On February 21, 2017, I published a conversation with artist David Horvitz in Triple Canopy about the standardization of time, space, communication, and the rhythms of our bodies. The conversation began in earnest in the summer of 2014 and was conducted via email, text message, telephone, postcard, and word processor, as well as in person. We cover ancient Egyptian astrology and atomic clocks, the auditory landscapes of nineteenth-century villages and the contemporary landscapes offered by geostationary satellites; we ask how to recover forms of experience and interaction that now seem antiquated or implausible.
What follows is an excerpt; read the entire conversation here.
PROVAN: On April 9, 2015, you wrote to me, “We can say we’ll meet on ‘Tuesday’ but Tuesday can become Saturday! See u Saturday.” You went on to say that you’d been thinking about the battery life of MacBooks, which may indicate that the computer has one hour of life left, but depending on usage—how many browser tabs you open, how bright you make the screen—the computer may shut down in half an hour or two hours.

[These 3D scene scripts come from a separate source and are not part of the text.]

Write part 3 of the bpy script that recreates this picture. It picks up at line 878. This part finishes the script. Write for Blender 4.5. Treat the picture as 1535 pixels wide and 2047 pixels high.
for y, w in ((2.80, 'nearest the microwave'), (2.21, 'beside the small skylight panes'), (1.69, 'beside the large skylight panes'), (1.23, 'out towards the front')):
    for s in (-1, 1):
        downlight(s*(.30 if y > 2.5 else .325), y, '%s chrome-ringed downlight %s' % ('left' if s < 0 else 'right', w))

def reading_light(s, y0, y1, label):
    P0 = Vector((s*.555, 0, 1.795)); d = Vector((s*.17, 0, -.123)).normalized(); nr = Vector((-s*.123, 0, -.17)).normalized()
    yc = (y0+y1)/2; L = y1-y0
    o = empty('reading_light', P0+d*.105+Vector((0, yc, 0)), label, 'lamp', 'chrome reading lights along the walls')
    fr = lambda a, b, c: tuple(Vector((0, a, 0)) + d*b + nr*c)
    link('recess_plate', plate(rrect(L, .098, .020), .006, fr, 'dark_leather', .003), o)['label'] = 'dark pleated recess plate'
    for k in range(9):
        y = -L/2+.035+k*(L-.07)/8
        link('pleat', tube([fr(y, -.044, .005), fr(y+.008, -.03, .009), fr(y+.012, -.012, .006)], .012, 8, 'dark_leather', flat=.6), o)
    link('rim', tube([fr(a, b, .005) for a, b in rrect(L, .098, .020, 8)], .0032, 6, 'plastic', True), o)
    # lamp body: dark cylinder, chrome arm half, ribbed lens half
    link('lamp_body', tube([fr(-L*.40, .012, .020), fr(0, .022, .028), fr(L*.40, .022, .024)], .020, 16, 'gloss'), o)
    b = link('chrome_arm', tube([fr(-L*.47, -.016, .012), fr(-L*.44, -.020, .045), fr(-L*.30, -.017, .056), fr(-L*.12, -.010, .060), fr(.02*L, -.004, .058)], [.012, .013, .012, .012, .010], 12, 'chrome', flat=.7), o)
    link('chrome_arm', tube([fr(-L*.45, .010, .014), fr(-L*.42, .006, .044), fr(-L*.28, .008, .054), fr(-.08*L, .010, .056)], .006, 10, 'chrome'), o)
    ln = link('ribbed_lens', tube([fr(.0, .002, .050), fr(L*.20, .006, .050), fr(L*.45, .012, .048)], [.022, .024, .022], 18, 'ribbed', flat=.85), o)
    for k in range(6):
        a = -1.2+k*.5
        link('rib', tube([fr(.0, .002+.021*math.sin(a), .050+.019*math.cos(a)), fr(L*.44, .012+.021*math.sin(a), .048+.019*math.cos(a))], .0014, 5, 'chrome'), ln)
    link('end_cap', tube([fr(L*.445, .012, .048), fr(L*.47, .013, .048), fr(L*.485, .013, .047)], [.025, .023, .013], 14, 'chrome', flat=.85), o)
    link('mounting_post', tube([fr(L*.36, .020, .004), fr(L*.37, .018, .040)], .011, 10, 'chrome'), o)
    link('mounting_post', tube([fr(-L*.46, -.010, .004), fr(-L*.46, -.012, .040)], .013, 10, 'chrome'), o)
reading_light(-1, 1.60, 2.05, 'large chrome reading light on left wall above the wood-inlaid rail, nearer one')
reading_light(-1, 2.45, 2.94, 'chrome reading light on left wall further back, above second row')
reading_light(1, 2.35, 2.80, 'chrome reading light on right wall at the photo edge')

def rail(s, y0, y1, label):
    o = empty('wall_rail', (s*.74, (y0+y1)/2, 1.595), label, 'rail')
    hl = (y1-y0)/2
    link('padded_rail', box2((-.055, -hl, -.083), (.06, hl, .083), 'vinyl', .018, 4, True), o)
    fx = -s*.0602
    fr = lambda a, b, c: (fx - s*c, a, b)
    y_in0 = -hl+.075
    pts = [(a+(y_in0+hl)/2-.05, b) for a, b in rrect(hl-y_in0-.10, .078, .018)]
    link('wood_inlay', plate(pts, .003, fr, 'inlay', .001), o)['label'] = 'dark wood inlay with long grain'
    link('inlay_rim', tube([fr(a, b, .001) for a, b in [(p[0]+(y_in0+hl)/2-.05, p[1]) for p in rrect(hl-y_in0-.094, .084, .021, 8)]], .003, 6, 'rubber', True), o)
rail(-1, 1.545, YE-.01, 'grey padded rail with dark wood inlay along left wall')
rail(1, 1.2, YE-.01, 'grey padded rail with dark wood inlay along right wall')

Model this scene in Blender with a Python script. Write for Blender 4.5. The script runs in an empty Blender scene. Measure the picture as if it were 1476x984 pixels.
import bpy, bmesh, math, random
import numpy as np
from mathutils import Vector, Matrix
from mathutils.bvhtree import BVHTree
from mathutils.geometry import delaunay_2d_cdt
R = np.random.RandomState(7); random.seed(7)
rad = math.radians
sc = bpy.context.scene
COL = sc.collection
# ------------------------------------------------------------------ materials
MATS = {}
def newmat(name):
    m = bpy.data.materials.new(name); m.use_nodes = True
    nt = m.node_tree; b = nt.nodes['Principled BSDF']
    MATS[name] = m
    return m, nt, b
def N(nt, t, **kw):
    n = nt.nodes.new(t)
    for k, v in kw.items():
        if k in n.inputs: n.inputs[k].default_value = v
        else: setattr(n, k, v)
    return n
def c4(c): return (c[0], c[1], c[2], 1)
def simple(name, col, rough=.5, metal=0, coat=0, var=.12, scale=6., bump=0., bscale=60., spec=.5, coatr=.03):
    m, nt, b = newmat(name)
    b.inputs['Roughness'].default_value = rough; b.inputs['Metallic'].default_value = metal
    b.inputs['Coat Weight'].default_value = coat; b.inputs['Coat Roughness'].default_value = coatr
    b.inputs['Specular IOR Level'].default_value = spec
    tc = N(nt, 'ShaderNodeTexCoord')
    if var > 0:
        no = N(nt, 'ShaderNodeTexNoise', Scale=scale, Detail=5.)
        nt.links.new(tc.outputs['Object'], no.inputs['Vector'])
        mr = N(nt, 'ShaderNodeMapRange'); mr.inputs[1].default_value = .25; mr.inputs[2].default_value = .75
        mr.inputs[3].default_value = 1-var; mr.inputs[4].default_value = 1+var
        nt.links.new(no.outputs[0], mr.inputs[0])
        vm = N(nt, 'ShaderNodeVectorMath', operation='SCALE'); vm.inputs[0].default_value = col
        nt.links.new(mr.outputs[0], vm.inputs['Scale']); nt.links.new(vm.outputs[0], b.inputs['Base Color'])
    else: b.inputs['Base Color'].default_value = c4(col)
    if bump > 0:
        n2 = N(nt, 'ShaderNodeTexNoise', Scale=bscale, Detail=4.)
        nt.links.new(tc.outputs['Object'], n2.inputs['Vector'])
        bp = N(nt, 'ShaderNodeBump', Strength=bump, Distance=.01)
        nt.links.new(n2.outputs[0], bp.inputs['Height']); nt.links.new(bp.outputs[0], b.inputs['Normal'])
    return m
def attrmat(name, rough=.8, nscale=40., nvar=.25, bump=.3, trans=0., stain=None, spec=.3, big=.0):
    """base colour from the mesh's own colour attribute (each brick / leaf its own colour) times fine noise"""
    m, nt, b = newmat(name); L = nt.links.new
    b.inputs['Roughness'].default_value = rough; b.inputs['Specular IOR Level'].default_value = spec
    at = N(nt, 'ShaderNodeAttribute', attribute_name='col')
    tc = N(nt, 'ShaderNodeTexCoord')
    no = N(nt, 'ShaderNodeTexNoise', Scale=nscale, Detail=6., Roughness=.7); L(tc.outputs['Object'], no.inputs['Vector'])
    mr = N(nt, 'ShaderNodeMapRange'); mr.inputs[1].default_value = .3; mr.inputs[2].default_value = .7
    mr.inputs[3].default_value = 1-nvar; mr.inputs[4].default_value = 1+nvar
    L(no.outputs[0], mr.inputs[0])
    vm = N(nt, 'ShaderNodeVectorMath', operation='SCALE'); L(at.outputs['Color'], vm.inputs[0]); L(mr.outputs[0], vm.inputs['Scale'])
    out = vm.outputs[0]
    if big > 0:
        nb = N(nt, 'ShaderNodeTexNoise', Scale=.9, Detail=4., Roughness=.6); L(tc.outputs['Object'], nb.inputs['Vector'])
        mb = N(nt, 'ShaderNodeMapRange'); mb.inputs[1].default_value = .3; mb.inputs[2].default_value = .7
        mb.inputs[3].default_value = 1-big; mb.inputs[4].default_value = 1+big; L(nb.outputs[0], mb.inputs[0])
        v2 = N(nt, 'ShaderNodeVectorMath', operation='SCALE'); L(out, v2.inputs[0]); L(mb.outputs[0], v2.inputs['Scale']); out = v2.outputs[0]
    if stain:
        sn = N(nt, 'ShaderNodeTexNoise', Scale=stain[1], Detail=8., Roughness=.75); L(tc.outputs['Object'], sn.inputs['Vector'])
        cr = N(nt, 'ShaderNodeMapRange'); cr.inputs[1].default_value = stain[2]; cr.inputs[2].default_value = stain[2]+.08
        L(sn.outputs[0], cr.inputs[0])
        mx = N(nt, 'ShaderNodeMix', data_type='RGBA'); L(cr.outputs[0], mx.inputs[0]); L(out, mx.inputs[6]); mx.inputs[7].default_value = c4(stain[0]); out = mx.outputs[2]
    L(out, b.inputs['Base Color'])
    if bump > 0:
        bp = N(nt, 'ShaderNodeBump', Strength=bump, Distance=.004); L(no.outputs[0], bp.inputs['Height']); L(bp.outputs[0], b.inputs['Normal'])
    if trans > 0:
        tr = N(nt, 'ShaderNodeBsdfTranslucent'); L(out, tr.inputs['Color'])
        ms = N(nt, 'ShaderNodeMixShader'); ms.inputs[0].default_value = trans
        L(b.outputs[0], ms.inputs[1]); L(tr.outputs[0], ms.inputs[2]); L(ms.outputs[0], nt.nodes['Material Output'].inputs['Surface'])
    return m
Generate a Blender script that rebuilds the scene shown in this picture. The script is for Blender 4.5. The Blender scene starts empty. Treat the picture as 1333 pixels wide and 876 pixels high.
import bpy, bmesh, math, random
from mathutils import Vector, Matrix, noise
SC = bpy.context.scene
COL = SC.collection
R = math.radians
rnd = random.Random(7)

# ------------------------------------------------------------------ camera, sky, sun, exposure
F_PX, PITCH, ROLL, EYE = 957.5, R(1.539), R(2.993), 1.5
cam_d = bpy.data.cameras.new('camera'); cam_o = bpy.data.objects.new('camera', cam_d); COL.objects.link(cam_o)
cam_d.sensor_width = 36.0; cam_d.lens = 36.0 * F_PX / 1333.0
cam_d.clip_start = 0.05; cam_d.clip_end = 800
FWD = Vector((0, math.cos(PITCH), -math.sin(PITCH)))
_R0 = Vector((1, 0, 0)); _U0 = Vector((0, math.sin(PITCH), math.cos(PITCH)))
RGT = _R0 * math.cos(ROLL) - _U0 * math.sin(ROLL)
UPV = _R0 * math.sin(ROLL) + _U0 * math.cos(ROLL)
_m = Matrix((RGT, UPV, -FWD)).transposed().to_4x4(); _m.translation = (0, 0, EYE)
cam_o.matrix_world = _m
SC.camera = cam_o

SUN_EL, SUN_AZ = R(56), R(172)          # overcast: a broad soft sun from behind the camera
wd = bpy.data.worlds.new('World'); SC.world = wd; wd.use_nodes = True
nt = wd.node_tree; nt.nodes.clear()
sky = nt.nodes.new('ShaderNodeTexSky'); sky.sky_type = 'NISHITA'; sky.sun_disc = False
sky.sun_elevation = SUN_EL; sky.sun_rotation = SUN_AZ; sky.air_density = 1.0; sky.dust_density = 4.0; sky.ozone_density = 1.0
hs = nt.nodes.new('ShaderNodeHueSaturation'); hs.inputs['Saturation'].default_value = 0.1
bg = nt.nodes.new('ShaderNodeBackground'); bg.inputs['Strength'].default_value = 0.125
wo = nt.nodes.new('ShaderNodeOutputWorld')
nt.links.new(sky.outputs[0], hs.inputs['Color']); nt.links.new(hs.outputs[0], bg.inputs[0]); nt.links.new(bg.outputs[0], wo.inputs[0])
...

HORVITZ: This is one of the ways we mark time with technology: There are no fixed units of measurement apparent to us, no fixed durations between each percentage (or even minute). But nevertheless the time is clearly stated.1 You begin to experience time as a countdown, like in ancient Egypt, when the hours were marked by the moments when particular stars happened to rise above the horizon. Astrology is the foundation of the concept of time.
The Egyptian model divided the sun’s route into thirty-six sections, which were marked by stars—also symbols—called decans; the duration between decans varied. Moments in time were defined by whichever celestial event was happening. The title bestowed on Egyptian priests who attended to the zodiac literally translates as “who is in units of time”; it’s typically translated as “astronomer” but might better be understood as “calendarist” or “timekeeper.” To keep time was to watch the sky—which reminds me that Julius Thomas Fraser, in Time, the Familiar Stranger (1987), writes, “What did good Greeks or Romans do when they were inside a templum or observed one of the ‘houses’ in the sky? They viewed, they beheld, they surveyed and reflected. The Romans called that kind of activity con-templatio. (The prefix con- means ‘together,’ ‘with others.’) We now call it contemplation.” To contemplate is to look at the sky.